In his interview with National Review, Beck stated that his goal is to “resurrect and revive” the “America of decades past,” to help Americans “see good again. We stand for stories of love and courage, where the good guys win. We are a group of people who believe that the good guys actually win in the end.”

It is a noble goal. One can only wish Beck well. The country is ready for a new version of the uplifting films of old, films with modern counterparts of the heroes and heroines of the past. Not that the country would respond favorably to the stylized righteousness and piety of a “Jack Armstrong” or “Hopalong Cassidy,” or the prayerful upturned eyes of Bradford Dillman playing St. Francis of Assisi. Whether it is an unfortunate cynicism and a strained attempt at sophistication, or a praiseworthy impatience with overwrought displays of piety, modern audiences react with disdain at scenes or dialogue they find unrealistic or preachy.

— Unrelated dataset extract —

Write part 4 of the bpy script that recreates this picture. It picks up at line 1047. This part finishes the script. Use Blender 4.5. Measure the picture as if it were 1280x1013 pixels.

They don’t like anything they see as cant.

Remember the scene in Gladiator where the muscular and heroic Roman general played by Russell Crowe knelt in prayer to the Roman gods? The audiences reacted favorably to it. Beck’s films might find a way of depicting members of the U.S. armed forces in an analogous private Christian prayer before going into battle. Such a scene would work with modern audiences if the actors depicted in prayer possessed the attractive physical attributes that appeal to young audiences.

Beck’s films should also be able to depict the posturing, bedraggled, drug-addicted young leftists that we find on our campuses and in the club scene around Hollywood or New York City as the unfortunate losers that they are. If we could bring John Belushi back to life, he would know how to do it — if someone gave him enough money to quiet any counterculture loyalties that still possessed him.

Beck should have an easy time finding someone to play a left-wing professor like Ward Churchill. Remember him? The pudgy fake “Native American” with the ponytail who made the newspapers a few years ago for claiming that the United States deserved the September 11, 2001 attacks because of “ongoing genocidal American imperialism.” I submit that the country would respond well to a movie scene where a strong and attractive young Marine or West Point cadet, home on leave, interacts with these scruffy characters, much in the manner that Matt Damon upstaged the self-important preppies in the bar scene in Good Will Hunting.

We could go on: Imagine a modern version of Donna Reed, in the role of an attractive young wife and mother with traditional values who finds herself interacting with neighbors who live like the Kardashians or the Real Housewives of New Jersey. People watch the Kardashians and those “Housewives” shows because they find the women empty, silly, preposterous, ridiculous. A screenwriter with traditional values should have an easy time taking it from there, coming up with a script that depicts the empty days and nights of the secular voluptuaries, in comparison to the fulfilled life of the Christian wife and mom.

We’ll see what Glenn Beck gives us. He has a lot to work with. The secular left is many things, but we can start out with the fact that they are wrong about all the things that matter. There is a reason why so many of them end up in one form of rehab or another.